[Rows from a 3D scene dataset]
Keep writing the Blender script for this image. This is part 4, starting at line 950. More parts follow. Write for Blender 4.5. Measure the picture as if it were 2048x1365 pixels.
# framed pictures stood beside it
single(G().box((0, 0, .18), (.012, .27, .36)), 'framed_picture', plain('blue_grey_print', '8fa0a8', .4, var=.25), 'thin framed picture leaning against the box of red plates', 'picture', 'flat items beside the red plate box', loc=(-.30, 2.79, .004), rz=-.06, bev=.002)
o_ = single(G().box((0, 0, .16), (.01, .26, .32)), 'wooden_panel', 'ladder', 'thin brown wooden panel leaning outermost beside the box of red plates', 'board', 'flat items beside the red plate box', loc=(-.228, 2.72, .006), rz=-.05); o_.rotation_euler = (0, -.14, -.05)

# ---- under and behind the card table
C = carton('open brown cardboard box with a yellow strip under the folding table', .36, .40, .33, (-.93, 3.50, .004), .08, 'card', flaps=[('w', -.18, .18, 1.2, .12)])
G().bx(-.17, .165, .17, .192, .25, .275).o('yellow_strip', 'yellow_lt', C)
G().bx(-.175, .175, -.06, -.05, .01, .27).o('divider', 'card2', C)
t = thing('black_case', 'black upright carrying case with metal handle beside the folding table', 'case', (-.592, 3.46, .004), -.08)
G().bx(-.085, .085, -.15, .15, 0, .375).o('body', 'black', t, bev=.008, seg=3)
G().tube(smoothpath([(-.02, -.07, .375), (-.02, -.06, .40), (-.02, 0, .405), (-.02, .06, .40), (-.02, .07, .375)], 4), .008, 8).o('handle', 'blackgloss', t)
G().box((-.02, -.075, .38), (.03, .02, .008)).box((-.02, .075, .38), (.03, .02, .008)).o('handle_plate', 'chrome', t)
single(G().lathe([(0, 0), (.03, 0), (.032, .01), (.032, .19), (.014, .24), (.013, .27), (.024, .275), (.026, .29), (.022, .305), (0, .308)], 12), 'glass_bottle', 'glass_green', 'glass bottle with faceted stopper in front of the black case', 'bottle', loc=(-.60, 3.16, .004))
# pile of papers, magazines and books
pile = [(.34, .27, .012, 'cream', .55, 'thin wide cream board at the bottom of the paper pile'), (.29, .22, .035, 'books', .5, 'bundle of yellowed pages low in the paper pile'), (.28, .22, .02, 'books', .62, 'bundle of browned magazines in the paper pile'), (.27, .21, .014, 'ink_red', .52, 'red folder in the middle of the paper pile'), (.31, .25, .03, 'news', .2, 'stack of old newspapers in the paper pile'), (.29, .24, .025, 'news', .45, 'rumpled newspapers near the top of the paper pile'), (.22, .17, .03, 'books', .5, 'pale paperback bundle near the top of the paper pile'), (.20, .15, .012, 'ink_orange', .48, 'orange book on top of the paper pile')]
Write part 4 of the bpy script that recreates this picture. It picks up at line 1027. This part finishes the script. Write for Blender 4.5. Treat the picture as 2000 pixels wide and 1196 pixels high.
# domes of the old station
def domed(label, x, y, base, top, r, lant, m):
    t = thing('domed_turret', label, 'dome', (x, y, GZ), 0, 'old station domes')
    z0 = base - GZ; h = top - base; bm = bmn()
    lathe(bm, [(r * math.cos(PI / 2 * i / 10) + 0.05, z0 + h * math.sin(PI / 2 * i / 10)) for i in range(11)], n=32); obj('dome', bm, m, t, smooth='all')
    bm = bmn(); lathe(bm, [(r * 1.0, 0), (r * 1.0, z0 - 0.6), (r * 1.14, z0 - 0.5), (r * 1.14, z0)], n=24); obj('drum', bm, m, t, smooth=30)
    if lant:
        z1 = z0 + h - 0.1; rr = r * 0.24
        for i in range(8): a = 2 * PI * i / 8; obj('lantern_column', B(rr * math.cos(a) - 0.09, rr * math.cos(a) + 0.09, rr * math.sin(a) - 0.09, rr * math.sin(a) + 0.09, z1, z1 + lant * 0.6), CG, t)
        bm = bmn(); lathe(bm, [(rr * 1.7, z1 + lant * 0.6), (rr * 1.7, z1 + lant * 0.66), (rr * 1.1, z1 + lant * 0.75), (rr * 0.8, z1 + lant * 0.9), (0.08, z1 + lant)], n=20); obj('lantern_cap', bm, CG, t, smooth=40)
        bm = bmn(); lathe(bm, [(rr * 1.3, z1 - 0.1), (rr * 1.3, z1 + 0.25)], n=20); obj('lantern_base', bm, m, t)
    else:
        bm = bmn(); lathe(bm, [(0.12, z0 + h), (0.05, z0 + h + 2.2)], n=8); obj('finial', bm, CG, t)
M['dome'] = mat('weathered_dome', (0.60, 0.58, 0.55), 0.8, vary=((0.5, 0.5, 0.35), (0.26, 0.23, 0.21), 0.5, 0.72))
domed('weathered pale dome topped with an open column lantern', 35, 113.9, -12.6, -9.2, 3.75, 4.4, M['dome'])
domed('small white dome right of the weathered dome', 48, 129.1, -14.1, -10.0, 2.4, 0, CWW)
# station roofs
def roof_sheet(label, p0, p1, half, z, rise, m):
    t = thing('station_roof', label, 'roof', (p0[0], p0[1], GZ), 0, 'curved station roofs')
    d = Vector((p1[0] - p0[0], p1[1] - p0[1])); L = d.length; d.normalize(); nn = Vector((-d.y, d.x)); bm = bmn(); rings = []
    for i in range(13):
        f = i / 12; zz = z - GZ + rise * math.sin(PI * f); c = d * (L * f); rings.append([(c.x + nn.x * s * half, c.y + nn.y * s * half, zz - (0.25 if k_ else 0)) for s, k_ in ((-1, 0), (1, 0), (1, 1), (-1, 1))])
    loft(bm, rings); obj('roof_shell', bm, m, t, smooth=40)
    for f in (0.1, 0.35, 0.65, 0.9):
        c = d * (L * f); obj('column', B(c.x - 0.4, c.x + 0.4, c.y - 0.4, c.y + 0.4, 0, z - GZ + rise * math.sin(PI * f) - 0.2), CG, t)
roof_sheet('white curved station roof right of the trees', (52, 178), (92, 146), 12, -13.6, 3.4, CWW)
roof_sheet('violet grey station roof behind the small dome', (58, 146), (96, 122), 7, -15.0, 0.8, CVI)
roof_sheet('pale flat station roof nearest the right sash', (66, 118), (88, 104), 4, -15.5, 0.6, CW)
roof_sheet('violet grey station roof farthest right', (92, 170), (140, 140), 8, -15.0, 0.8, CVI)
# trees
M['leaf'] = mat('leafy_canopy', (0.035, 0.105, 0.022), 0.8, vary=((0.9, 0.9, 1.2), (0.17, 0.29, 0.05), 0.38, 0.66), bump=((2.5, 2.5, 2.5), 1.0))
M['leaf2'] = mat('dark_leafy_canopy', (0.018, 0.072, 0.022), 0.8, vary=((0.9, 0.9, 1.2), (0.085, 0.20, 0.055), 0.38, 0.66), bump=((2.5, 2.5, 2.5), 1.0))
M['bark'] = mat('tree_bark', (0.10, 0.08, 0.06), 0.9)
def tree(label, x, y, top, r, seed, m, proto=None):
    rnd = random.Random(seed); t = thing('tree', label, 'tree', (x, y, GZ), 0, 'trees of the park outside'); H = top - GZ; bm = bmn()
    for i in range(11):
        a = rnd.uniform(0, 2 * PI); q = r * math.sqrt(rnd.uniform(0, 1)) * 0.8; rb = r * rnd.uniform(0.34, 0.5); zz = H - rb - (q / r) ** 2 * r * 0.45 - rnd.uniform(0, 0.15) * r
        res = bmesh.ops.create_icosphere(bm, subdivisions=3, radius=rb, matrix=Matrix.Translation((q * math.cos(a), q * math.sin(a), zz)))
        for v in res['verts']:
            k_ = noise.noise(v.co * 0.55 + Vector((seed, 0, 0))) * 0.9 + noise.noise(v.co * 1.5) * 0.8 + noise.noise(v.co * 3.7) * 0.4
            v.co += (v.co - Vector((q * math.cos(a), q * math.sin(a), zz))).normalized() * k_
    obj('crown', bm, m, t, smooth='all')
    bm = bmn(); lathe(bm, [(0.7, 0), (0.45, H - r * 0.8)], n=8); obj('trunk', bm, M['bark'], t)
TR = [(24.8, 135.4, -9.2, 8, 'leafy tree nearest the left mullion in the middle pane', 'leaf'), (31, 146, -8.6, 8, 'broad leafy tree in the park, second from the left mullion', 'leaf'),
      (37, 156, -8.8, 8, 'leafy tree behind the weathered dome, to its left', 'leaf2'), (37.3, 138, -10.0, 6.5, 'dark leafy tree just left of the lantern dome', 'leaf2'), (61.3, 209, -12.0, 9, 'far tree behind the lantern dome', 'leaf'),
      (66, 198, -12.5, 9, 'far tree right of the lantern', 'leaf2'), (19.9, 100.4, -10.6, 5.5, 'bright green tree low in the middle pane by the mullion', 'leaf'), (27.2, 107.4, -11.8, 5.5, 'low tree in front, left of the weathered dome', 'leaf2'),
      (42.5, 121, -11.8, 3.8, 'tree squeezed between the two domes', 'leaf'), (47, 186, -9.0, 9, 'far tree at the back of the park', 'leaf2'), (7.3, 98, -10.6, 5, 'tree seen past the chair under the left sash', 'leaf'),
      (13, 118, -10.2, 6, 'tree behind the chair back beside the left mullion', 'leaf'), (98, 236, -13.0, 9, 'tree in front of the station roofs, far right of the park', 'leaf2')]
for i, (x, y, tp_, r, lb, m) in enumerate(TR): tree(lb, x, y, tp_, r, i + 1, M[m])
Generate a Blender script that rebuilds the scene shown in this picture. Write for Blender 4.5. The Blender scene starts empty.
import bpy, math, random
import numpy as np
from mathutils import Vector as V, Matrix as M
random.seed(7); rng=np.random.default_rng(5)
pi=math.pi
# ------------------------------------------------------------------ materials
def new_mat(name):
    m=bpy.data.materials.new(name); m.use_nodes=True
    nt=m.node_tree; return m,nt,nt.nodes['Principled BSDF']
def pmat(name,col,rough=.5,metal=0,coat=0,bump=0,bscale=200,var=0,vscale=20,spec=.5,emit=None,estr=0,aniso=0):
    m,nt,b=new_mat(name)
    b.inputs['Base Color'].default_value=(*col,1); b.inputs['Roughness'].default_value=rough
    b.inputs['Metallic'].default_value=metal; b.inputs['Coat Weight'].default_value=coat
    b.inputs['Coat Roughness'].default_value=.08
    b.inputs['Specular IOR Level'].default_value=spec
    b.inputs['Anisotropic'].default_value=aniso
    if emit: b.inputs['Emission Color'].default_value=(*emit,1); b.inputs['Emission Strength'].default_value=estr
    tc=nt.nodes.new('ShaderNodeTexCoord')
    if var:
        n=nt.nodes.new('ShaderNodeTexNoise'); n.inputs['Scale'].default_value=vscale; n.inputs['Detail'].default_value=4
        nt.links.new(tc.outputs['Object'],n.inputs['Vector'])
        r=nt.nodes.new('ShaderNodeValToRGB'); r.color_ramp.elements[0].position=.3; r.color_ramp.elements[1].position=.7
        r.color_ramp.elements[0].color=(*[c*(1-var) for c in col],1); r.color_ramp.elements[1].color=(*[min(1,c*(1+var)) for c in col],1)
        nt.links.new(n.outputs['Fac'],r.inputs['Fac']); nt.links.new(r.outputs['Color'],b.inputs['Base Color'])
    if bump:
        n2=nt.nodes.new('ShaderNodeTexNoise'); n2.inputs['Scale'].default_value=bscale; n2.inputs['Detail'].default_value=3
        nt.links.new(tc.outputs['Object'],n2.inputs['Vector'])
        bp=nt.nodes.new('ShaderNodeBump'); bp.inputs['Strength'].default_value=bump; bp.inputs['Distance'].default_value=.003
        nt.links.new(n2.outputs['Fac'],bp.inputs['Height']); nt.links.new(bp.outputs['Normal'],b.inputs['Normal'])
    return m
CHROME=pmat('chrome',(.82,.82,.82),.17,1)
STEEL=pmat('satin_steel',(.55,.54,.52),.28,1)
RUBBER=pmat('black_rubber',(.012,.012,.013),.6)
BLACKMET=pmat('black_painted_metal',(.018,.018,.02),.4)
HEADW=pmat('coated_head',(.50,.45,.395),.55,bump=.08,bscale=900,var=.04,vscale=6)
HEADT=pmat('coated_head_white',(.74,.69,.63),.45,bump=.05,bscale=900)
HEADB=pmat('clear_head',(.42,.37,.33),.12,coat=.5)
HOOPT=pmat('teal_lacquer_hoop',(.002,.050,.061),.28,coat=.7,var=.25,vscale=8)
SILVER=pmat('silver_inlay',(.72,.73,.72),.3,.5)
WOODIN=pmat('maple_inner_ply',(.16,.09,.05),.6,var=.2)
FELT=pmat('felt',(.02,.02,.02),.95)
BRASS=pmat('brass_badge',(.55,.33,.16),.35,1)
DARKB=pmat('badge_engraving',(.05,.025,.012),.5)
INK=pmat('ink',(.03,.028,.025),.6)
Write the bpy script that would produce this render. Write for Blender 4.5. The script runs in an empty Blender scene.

### WHAT TO DO
Return only the exact lines from the opening of the records through the line that contains "(0, -.14, -.05)", both included.

### FINISHED ANSWER
Keep writing the Blender script for this image. This is part 4, starting at line 950. More parts follow. Write for Blender 4.5. Measure the picture as if it were 2048x1365 pixels.
# framed pictures stood beside it
single(G().box((0, 0, .18), (.012, .27, .36)), 'framed_picture', plain('blue_grey_print', '8fa0a8', .4, var=.25), 'thin framed picture leaning against the box of red plates', 'picture', 'flat items beside the red plate box', loc=(-.30, 2.79, .004), rz=-.06, bev=.002)
o_ = single(G().box((0, 0, .16), (.01, .26, .32)), 'wooden_panel', 'ladder', 'thin brown wooden panel leaning outermost beside the box of red plates', 'board', 'flat items beside the red plate box', loc=(-.228, 2.72, .006), rz=-.05); o_.rotation_euler = (0, -.14, -.05)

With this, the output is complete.